OAKLAND, CALIF. -- The Ralph Sampson era began with five standing ovations, three alley-oop slam dunks, two full-court outlet passes and one three-point attempt from squinting range.

The only thing that kept the Golden State Warriors and the capacity Oakland Coliseum crowd from rampant Ralphomania was a too-familiar ending.

The reconstructed, Tower-topped Golden State Warriors blew a 10-point lead against the Los Angeles Lakers Thursday night in the last six minutes of a 113-106 game billed as the harmonic convergence of northern California hoopdom.

And it seemed safe to say that no 3-16, last-place team in the NBA has ever been so enervated before a game and so satisfied after a loss.

"It's really kind of special the way things happened tonight," said Warriors executive vice president Don Nelson, who sent Eric (Sleepy) Floyd and Joe Barry Carroll to the Houston Rockets for Sampson. "I don't know how much more we could have expected."

Sampson, a former all-America at the University of Virginia and the first pick in the 1983 NBA draft, scored 24 points and grabbed eight rebounds in 36 minutes of play. Afterward, he leaned his 7-foot-4 body against a brick wall and repeated the time-honored answers to the time-honored questions:

"I'm never satisfied with a loss."

"I'm just one member of the team."

"This is a new start for me."

The only time he surfaced for air was when he was asked about the minute-long standing ovation that greeted his introduction.

He smiled and said, "It felt good to be appreciated."

To appreciate Sampson you have to understand what price the Warriors paid to get him -- Floyd and Carroll, both NBA all-stars on last year's playoff team.

"With the team as it was, we didn't have any place to go. It was a dead team for me," said Nelson, who was the coach of the Milwaukee Bucks a year ago. "Now we have some direction. We have something to build around."

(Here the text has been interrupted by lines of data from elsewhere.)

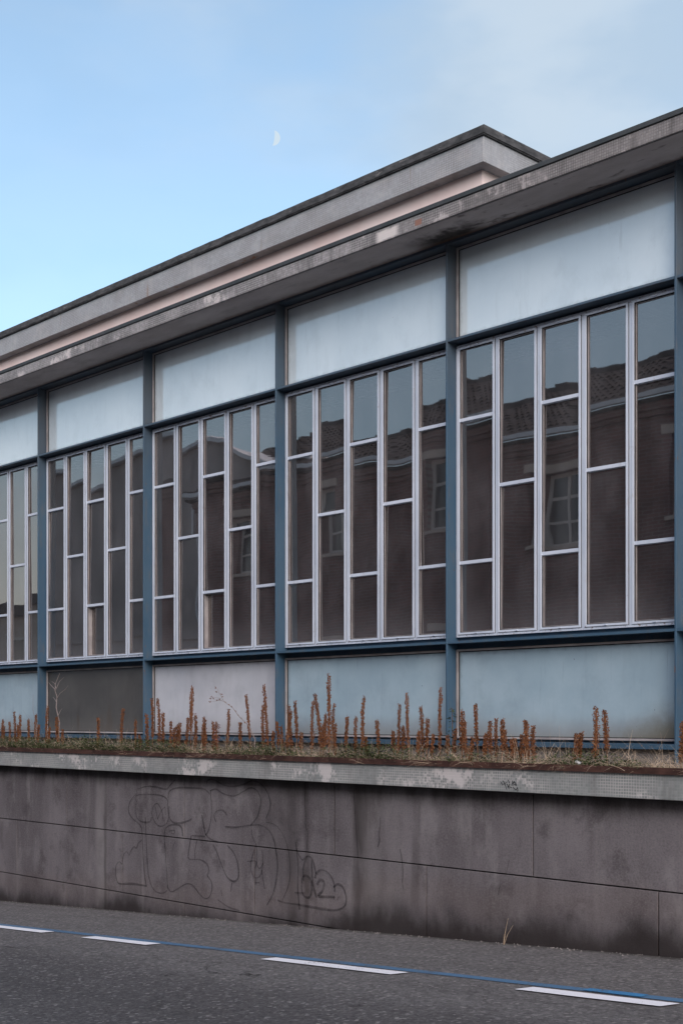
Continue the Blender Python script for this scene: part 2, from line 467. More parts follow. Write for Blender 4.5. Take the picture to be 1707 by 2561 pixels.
def mat_brick():
    m = M('dark_red_brick')
    b = m.n('ShaderNodeTexBrick')
    sw = m.n('ShaderNodeCombineXYZ')
    m.l(m.x, sw.inputs[0]); m.l(m.z, sw.inputs[1])
    m.l(sw.outputs[0], b.inputs['Vector'])
    b.inputs['Color1'].default_value = (0.25, 0.115, 0.105, 1)
    b.inputs['Color2'].default_value = (0.17, 0.085, 0.075, 1)
    b.inputs['Mortar'].default_value = (0.28, 0.25, 0.23, 1)
    b.inputs['Scale'].default_value = 1.0
    b.inputs['Mortar Size'].default_value = 0.006
    b.inputs['Brick Width'].default_value = 0.25
    b.inputs['Row Height'].default_value = 0.075
    col = m.mix(m.step(m.noise(2), 0.4, 0.8, 0, 0.5), b.outputs[0], (0.11, 0.075, 0.07))
    return m.done(m.principled(col, 0.9, 0.2))

def mat_soffit():
    m = M('stained_soffit_plaster')
    a = m.noise(2.2, (0.6, 1.5, 1), 6, 0.6)
    col = m.mix(m.step(a, 0.3, 0.72), (0.42, 0.375, 0.36), (0.56, 0.51, 0.50))
    s = m.noise(5, (0.5, 1.5, 1), 7, 0.68, loc=(3, 3, 3))
    right = m.step(m.x, -9.5, -7.5)
    col = m.mix(m.math('MULTIPLY', m.step(s, 0.54, 0.66), m.math('ADD', 0.15, m.math('MULTIPLY', right, 0.6))), col, (0.10, 0.085, 0.075))
    d = m.math('MULTIPLY', m.pulse(m.x, -7.75, 0.15, 0.4), m.step(m.math('ADD', m.y, m.math('MULTIPLY', m.noise(8, (1, 1, 1), 6, 0.7), 0.5)), 8.85, 9.1))
    col = m.mix(m.math('MULTIPLY', d, 0.9), col, (0.025, 0.02, 0.018))
    e = m.step(m.math('ADD', m.y, m.math('MULTIPLY', m.noise(10, (1, 1, 1), 5, 0.7), 0.1)), 8.92, 8.99)
    col = m.mix(m.math('MULTIPLY', e, 0.6), col, (0.13, 0.08, 0.055))
    return m.done(m.principled(col, 0.9, 0.2, normal=m.bump(m.noise(20, (1, 1, 1), 6), 0.5, 0.01)))

def mat_coping():
    m = M('weathered_bitumen_coping')
    a = m.noise(6, (1, 1, 2.5), 6, 0.7)
    col = m.mix(m.step(a, 0.3, 0.7), (0.022, 0.024, 0.026), (0.085, 0.085, 0.088))
    b = m.noise(4, (1, 1, 4), 6, 0.75, loc=(3, 1, 7))
    col = m.mix(m.step(b, 0.58, 0.68, 0, 0.7), col, (0.20, 0.195, 0.19))
    return m.done(m.principled(col, 0.85, 0.3, normal=m.bump(a, 0.4, 0.01)))

def mat_paint(name, col, worn):
    m = M(name)
    n_ = m.noise(70, (1, 1, 1), 4, 0.75)
    n2 = m.noise(2.2, (1, 1, 1), 4, 0.6)
    w = m.step(m.math('ADD', m.math('MULTIPLY', n_, 0.6), m.math('MULTIPLY', n2, 0.4)), worn, worn + 0.10)
    c = m.mix(m.math('MULTIPLY', w, 0.9), col, (0.07, 0.07, 0.072))
    return m.done(m.principled(c, 0.7, 0.3, normal=m.bump(n_, 0.4, 0.004)))

def mat_leafy(name, a, b, c, rough=0.8):
    m = M(name)
    n_ = m.noise(23, (1, 1, 1), 3, 0.7)
    n2 = m.noise(170, (1, 1, 1), 2, 0.7)
    col = m.mix(m.step(n_, 0.35, 0.65), a, b)
    col = m.mix(m.step(n2, 0.42, 0.62, 0, 0.85), col, c)
    return m.done(m.principled(col, rough, 0.2))

MAT = {
    'asphalt': mat_asphalt(), 'wall': mat_wall(),
    'mos_wall': mat_mosaic('grey_green_mosaic', (0.20, 0.222, 0.222), (0.26, 0.28, 0.28), (0.42, 0.415, 0.41), (0.58, 0.555, 0.555), (0.15, 0.15, 0.15), 0.8, 0.5),
    'mos_eave': mat_mosaic('grimy_mosaic', (0.33, 0.315, 0.315), (0.22, 0.21, 0.21), (0.09, 0.088, 0.088), (0.66, 0.61, 0.60), (0.085, 0.08, 0.08), 0.65, 0.8, hole=True),
    'mos_top': mat_mosaic('pale_grey_mosaic', (0.325, 0.335, 0.35), (0.265, 0.275, 0.29), (0.20, 0.195, 0.195), (0.44, 0.42, 0.415), (0.2, 0.195, 0.19), 0.25, 0.35, rust=0.9),
    'steel': mat_steel(), 'white': mat_white(),
    'up_panel': mat_panel('pale_back_painted_glass', (0.57, 0.665, 0.72), (0.63, 0.72, 0.765), 0.15),
    'lo_blue': mat_panel('blue_back_painted_glass', (0.285, 0.40, 0.48), (0.355, 0.475, 0.555), 0.75, moss=True, refl=1.8),
    'lo_lav': mat_panel('lavender_back_painted_glass', (0.44, 0.47, 0.525), (0.51, 0.54, 0.59), 0.4, refl=1.8),
    'lo_dark': mat_panel('bare_dark_glass', (0.065, 0.065, 0.064), (0.085, 0.084, 0.082), 0.3, refl=1.7),
    'glass': mat_glass('old_window_glass', (1.0, 0.915, 0.875), (0.52, 0.515, 0.525), 0.23),
    'frame': mat_simple('greyed_aluminium', (0.25, 0.235, 0.24), (0.36, 0.345, 0.35), 6, 0.55, 0.4),
    'seal': mat_simple('dark_seal', (0.012, 0.012, 0.013), (0.02, 0.019, 0.019), 6, 0.8),
    'soffit': mat_soffit(), 'coping': mat_coping(),
    'coping_thin': mat_simple('dark_green_grey_coping', (0.032, 0.04, 0.044), (0.055, 0.06, 0.064), 4, 0.7, 0.3, 0.2),
    'pink': mat_simple('faded_pink_render', (0.76, 0.595, 0.555), (0.82, 0.69, 0.655), 1.6, 0.9, 0.2, 0.3, (1, 1, 0.4)),
    'rust': mat_simple('rusty_steel_edge', (0.035, 0.016, 0.013), (0.075, 0.036, 0.028), 9, 0.8, 0.3, 0.3),
    'plinth': mat_simple('grey_plinth_concrete', (0.13, 0.12, 0.118), (0.22, 0.21, 0.205), 3, 0.9, 0.2, 0.5),
    'core': mat_simple('dark_wall_core', (0.02, 0.018, 0.018), (0.03, 0.028, 0.028), 5, 0.95),
    'room': mat_simple('dim_room_plaster', (0.085, 0.083, 0.086), (0.12, 0.118, 0.122), 1.5, 0.9),
    'blind': mat_simple('pale_blind_cloth', (0.55, 0.53, 0.50), (0.62, 0.60, 0.57), 2, 0.9, 0.2, 0.2),
    'brick': mat_brick(),
    'stucco': mat_simple('greyish_stucco', (0.36, 0.315, 0.305), (0.42, 0.375, 0.365), 0.8, 0.9),
    'trim': mat_simple('pale_gutter_metal', (0.66, 0.68, 0.72), (0.74, 0.76, 0.80), 3, 0.6),
    'rooftile': mat_simple('dark_roof_tile', (0.04, 0.035, 0.035), (0.075, 0.062, 0.06), 5, 0.85, 0.2, 0.6),
    'lintel': mat_simple('sandy_lintel', (0.50, 0.41, 0.35), (0.58, 0.49, 0.43), 3, 0.85),
    'shutter': mat_simple('pale_window_joinery', (0.58, 0.53, 0.49), (0.66, 0.61, 0.57), 3, 0.75),
    'darkpane': mat_simple('dark_window_pane', (0.03, 0.035, 0.04), (0.05, 0.055, 0.06), 2, 0.15, 0.5),
    'lampmetal': mat_simple('grey_lamp_metal', (0.10, 0.10, 0.105), (0.15, 0.15, 0.155), 4, 0.5),
    'white_line': mat_paint('white_road_paint', (0.70, 0.71, 0.75), 0.56),
    'blue_line': mat_paint('worn_blue_road_paint', (0.066, 0.145, 0.245), 0.50),
    'blue_fresh': mat_paint('fresh_blue_road_paint', (0.04, 0.18, 0.36), 0.54),
    'soil': mat_simple('dry_planter_soil', (0.05, 0.04, 0.032), (0.09, 0.072, 0.055), 14, 0.95, 0.1, 0.8),
    'spike': mat_leafy('rust_brown_seed_husk', (0.155, 0.060, 0.026), (0.11, 0.043, 0.022), (0.22, 0.10, 0.045)),
    'stem': mat_leafy('dry_brown_stem', (0.12, 0.06, 0.035), (0.17, 0.085, 0.05), (0.20, 0.11, 0.07)),
    'straw': mat_leafy('straw_dry_grass', (0.42, 0.33, 0.245), (0.24, 0.175, 0.12), (0.52, 0.43, 0.33)),
    'green': mat_leafy('low_green_leaf', (0.046, 0.066, 0.022), (0.028, 0.041, 0.017), (0.078, 0.095, 0.036)),
    'twig': mat_leafy('grey_bare_twig', (0.24, 0.21, 0.20), (0.17, 0.13, 0.12), (0.30, 0.27, 0.26)),
    'redleaf': mat_leafy('red_dead_leaf', (0.19, 0.05, 0.035), (0.12, 0.035, 0.028), (0.24, 0.075, 0.045)),
    'litter': mat_simple('crumpled_white_litter', (0.62, 0.66, 0.70), (0.72, 0.75, 0.78), 30, 0.6),
    'pavement': mat_simple('grey_pavement', (0.14, 0.135, 0.13), (0.20, 0.195, 0.19), 4, 0.9, 0.2, 0.4),
    'ground': mat_simple('dusty_ground', (0.09, 0.085, 0.075), (0.13, 0.12, 0.105), 0.5, 0.95),
}
MAT['crackdark'] = mat_simple('dark_crack', (0.022, 0.019, 0.02), (0.035, 0.03, 0.032), 30, 0.95)
def mat_graffiti():
    m = M('faded_spray_line')
    d = m.n('ShaderNodeBsdfDiffuse'); d.inputs['Color'].default_value = (0.018, 0.016, 0.018, 1)
    t = m.n('ShaderNodeBsdfTransparent')
    mx = m.n('ShaderNodeMixShader')
    m.l(m.step(m.noise(9, (1, 1, 1), 5, 0.7), 0.25, 0.75, 0.22, 0.46), mx.inputs[0])
    m.l(t.outputs[0], mx.inputs[1]); m.l(d.outputs[0], mx.inputs[2])
    return m.done(mx.outputs[0])
MAT['spray'] = mat_graffiti()
MAT['marker'] = mat_simple('black_marker_ink', (0.012, 0.012, 0.018), (0.02, 0.02, 0.026), 20, 0.6)

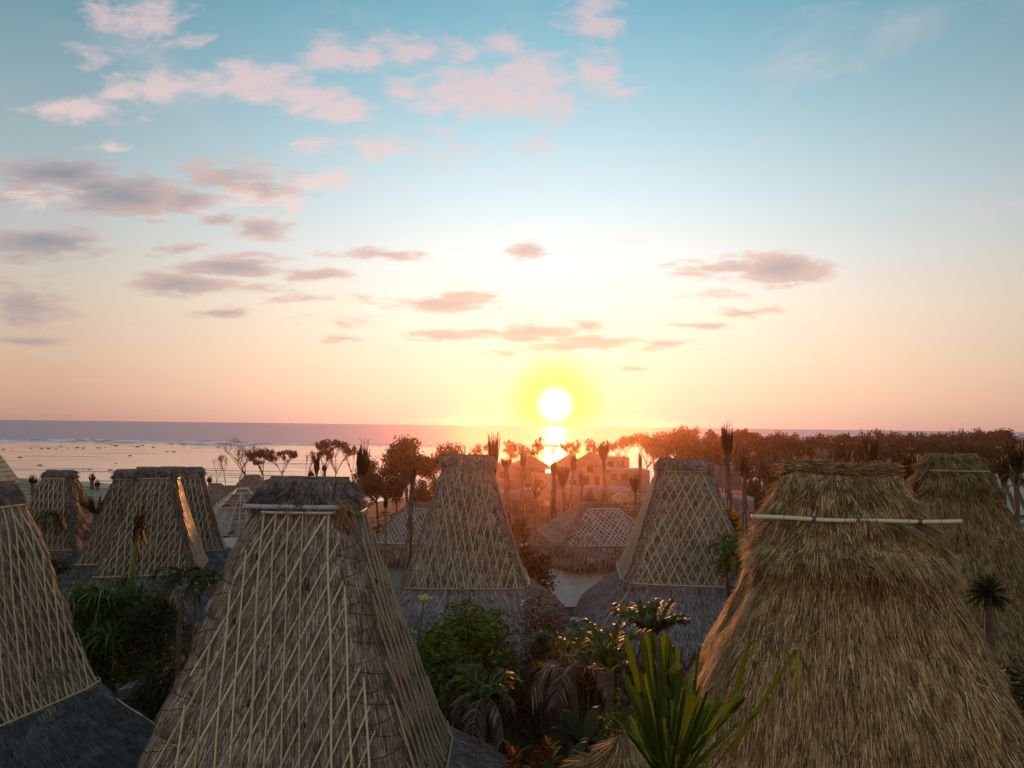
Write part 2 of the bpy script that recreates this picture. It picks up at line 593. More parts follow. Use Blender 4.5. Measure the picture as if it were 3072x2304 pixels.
bamboo_mat('bamboo', (.30, .205, .105, 1), (.58, .45, .27, 1))
bamboo_mat('bamboo_dull', (.20, .155, .10, 1), (.36, .30, .20, 1))
bamboo_mat('bamboo_mid', (.24, .17, .095, 1), (.44, .34, .21, 1))
bamboo_mat('bamboo_pale', (.34, .30, .27, 1), (.52, .47, .43, 1))
bamboo_mat('bamboo_grey', (.30, .30, .32, 1), (.40, .40, .42, 1), .5)
bamboo_mat('bamboo_pole', (.50, .42, .24, 1), (.62, .54, .34, 1), .42)
plain('rope', (.018, .015, .015), .8, .3, 30)
plain('hut_wall', (.14, .12, .11), .9, .3, 2.0)
plain('timber_dark', (.06, .045, .035), .85, .3, 5.0)


# ------------------------------------------------------------------ surfaces of revolution with squarish plan
def profile(tab, rows):
    tab = np.array(sorted(tab, key=lambda q: -q[0]), dtype=float)      # z descending
    s = np.r_[0, np.cumsum(np.hypot(np.diff(tab[:, 0]), np.diff(tab[:, 1])))]
    t = np.linspace(0, s[-1], rows)
    out = []
    for k in range(tab.shape[1]):
        lin = np.interp(t, s, tab[:, k])
        ker = np.array([1, 2, 3, 2, 1.0]); ker /= ker.sum()
        pad = np.r_[[lin[0]] * 2, lin, [lin[-1]] * 2]
        out.append(np.convolve(pad, ker, 'valid'))
    return np.array(out).T            # rows x (z,a,b,n)


def plan(a, b, n, psi):
    c, s = np.cos(psi), np.sin(psi)
    k = (np.abs(c) ** n + np.abs(s) ** n) ** (-1.0 / n)
    return a * c * k, b * s * k


def smooth_noise(rows, cols, gr, gc, seed):
    g = np.random.default_rng(seed).normal(size=(gr + 1, gc))
    r = np.linspace(0, gr - 1e-6, rows); c = np.arange(cols) * gc / cols
    i, j = r.astype(int), c.astype(int)
    fr, fc = r - i, c - j
    fr, fc = (fr * fr * (3 - 2 * fr))[:, None], (fc * fc * (3 - 2 * fc))[None, :]
    g00, g01 = g[i][:, j], g[i][:, (j + 1) % gc]
    g10, g11 = g[i + 1][:, j], g[i + 1][:, (j + 1) % gc]
    return (g00 * (1 - fc) + g01 * fc) * (1 - fr) + (g10 * (1 - fc) + g11 * fc) * fr


def loft(tab, rows=60, cols=96, seed=0, bumpy=.025, off=0.0, z0=None, z1=None):
    pr = profile(tab, 200)
    if z0 is not None:
        pr = pr[(pr[:, 0] <= z0) & (pr[:, 0] >= z1)]
    idx = np.linspace(0, len(pr) - 1, rows)
    pr = np.array([np.interp(idx, np.arange(len(pr)), pr[:, k]) for k in range(4)]).T
    psi = np.arange(cols) * 2 * math.pi / cols
    x, y = plan(pr[:, 1:2] + off, pr[:, 2:3] + off, pr[:, 3:4], psi[None, :])
    P = np.stack([x, y, np.repeat(pr[:, 0:1], cols, 1)], -1)
    if bumpy:
        nz = smooth_noise(rows, cols, 8, 14, seed) * bumpy + smooth_noise(rows, cols, 20, 40, seed + 1) * bumpy * .5
        rad = P[..., :2] / (np.linalg.norm(P[..., :2], axis=-1, keepdims=True) + 1e-6)
        P[..., :2] += rad * nz[..., None]
        P[..., 2] += nz * .5
    return P


def grid_mesh(name, P, mat, cap_top=True):
    rows, cols = P.shape[:2]
    Q = np.concatenate([P, P[:, :1]], 1)                    # seam column for the uv map
    du = np.linalg.norm(np.diff(Q, axis=1), axis=-1).mean(0)
    u = np.r_[0, np.cumsum(du)]
    dv = np.linalg.norm(np.diff(P, axis=0), axis=-1).mean(1)
    v = np.r_[0, np.cumsum(dv)]
    uv_ = np.stack(np.meshgrid(u, v), -1).reshape(-1, 2)
    c1 = cols + 1
    i, j = np.meshgrid(np.arange(rows - 1), np.arange(cols), indexing='ij')
    f = np.stack([i * c1 + j, (i + 1) * c1 + j, (i + 1) * c1 + j + 1, i * c1 + j + 1], -1).reshape(-1, 4)
    return mesh_data(name, Q.reshape(-1, 3), f, mat, True, uv_)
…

The Sampson trade was just part of the demolition project undertaken by Nelson since he came here this year. First he traded long-time scoring leader Purvis Short to the Rockets for a No. 1 draft choice and backup center Dave Feitl at the start of the season. Last week he traded Floyd and Carroll for Sampson and backup guard Steve Harris. Before the dust could settle, Nelson traded 6-11 backup center Chris Washburn, the Warriors' first round pick in the 1986 draft and third pick overall, to the Atlanta Hawks for the rights to forward Ken Barlow, who is playing professional ball in Israel but might be available to play next season.

Just when it appeared everything that could happen already had, Chris Mullin, the first-string shooting guard, missed his second practice in a month and was suspended. The third-year player was placed in an alcohol rehabilitation program last week for an indeterminate time.

The five who started Thursday night's game against the Lakers had just one starter, Larry Smith, who played on last year's Warriors team.

"We've had just two days of practice {since Saturday's trade}, so give us a little time, and we'll be a contender," said forward Tellis Frank.

If Bay Area fans question the logic of the Sampson deal, it is unlikely to be as a result of Carroll's loss. The veteran center, who averaged 20.4 points in his career, had a local profile that Madison Avenue's full buffing power couldn't polish. "Joe Barely Cares" was the nickname the 7-foot Carroll earned in six seasons with the Warriors.

But Georgetown University graduate Floyd was more than well-liked here. In his five seasons as a Warrior, Floyd had shown brilliance. Last year in the Warriors' only playoff victory against the Lakers, Floyd scored 51 points, 29 of them in the last quarter. On a mediocre team, Floyd shone.

To get Sampson, however, the Warriors had to give up more than Carroll.

"If I could have traded J.B. Carroll, I would have done that straight up. But that's not the way it goes . . . Sleepy Floyd was the deal," Nelson told a San Francisco Chronicle reporter last week. "I'm not an idiot. I didn't do it lightly."

If reports of shouting matches between Sampson and Houston Coach Bill Fitch are true, the Rockets were eager to trade Sampson. It is ironic that earlier in their careers, both Warriors Coach George Karl and Nelson had criticized Sampson for underachievement.

"My negative comments about Ralph Sampson were made when he beat me while he was playing at about 75 percent," said Karl at a news conference last week. "Those comments were made after a game in Cleveland {where Karl coached} where we were overachieving and trying real hard and doing a good job and got close, and then this 'star' went out and kicked our butts in the last two minutes of the game. I was angry."

And Nelson?

"It's true that I haven't always been happy when I've watched him. There have been parts of his game that I wish he'd done better."

But new starts and clean sweeps are, at least for now, in order. And after Sampson's performance against the Lakers Thursday night, a performance that had the Oakland Coliseum unusually full and noisy, even the opposition joined the hallelujah chorus.

"Ralph Sampson is going to truly show what he's all about here," said Lakers Coach Pat Riley. "I'm just glad we didn't get the Ralph Sampson era off to an explosion."